Prove that $\lim(x_n)=0$ if and only if $\lim(|x_n|)=0$.

Definition: Let $X = (x_n)$ be a sequence in $\mathbb{R}$ and let $x\in\mathbb{R}$.

Then $\lim(x_n) =x$ iff for all $\varepsilon>0$, $\exists k\in\mathbb{N}$ such that $|x_n-x|<\varepsilon$ for all $n\geq k$.

I am wondering if this is sufficient:

If we know that $\lim(x_n)=0$, we know for all $\varepsilon>0$, $\exists k\in\mathbb{N}$ such that $|x_n-0|<\varepsilon$ for all $n\geq k$.

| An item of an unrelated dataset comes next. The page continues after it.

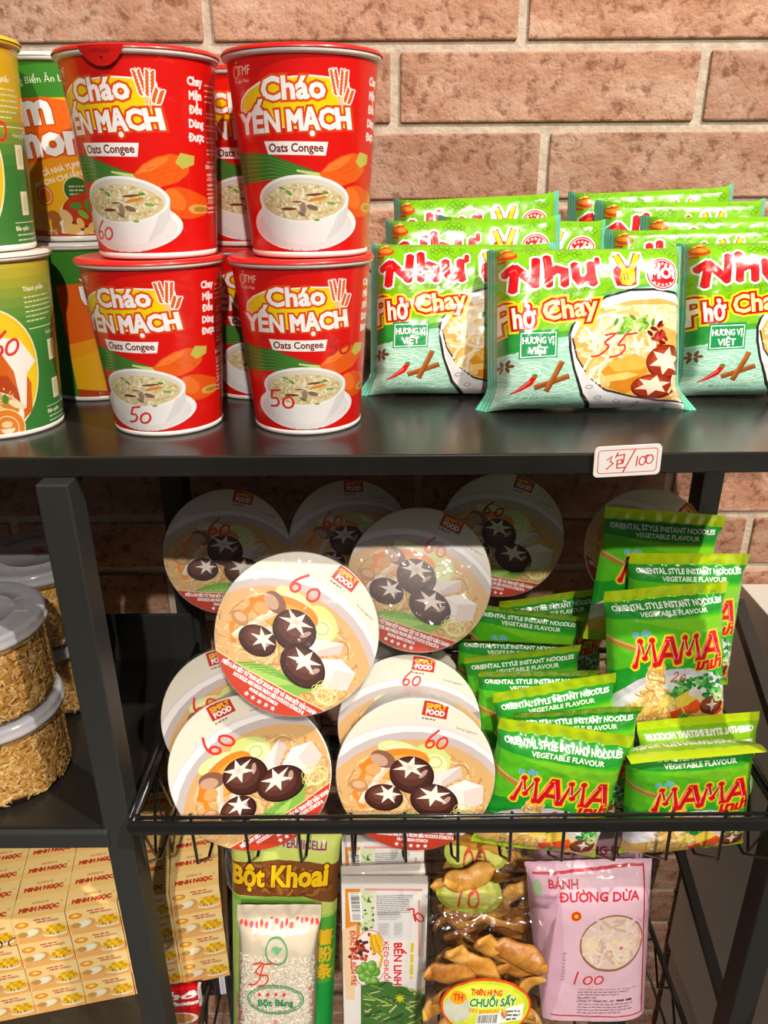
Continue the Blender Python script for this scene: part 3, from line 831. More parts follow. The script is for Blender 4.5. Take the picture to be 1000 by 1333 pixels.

We can rewrite this as the following: $$|x_n-0|<\varepsilon \Leftrightarrow ||x_n|-0|<\varepsilon\Leftrightarrow \lim(|x_n|)=0$$

Then the conclusion seems to follow logically. Is the proof really that simple or are there some things I am missing?

Answer 1

Your proof is correct. Note that we also have (in general)

$$\lim x_n = c \Rightarrow \lim |x_n| = |c|$$

and that $\lim |x_n| = c$ does not in general imply that $\lim x_n$ exists.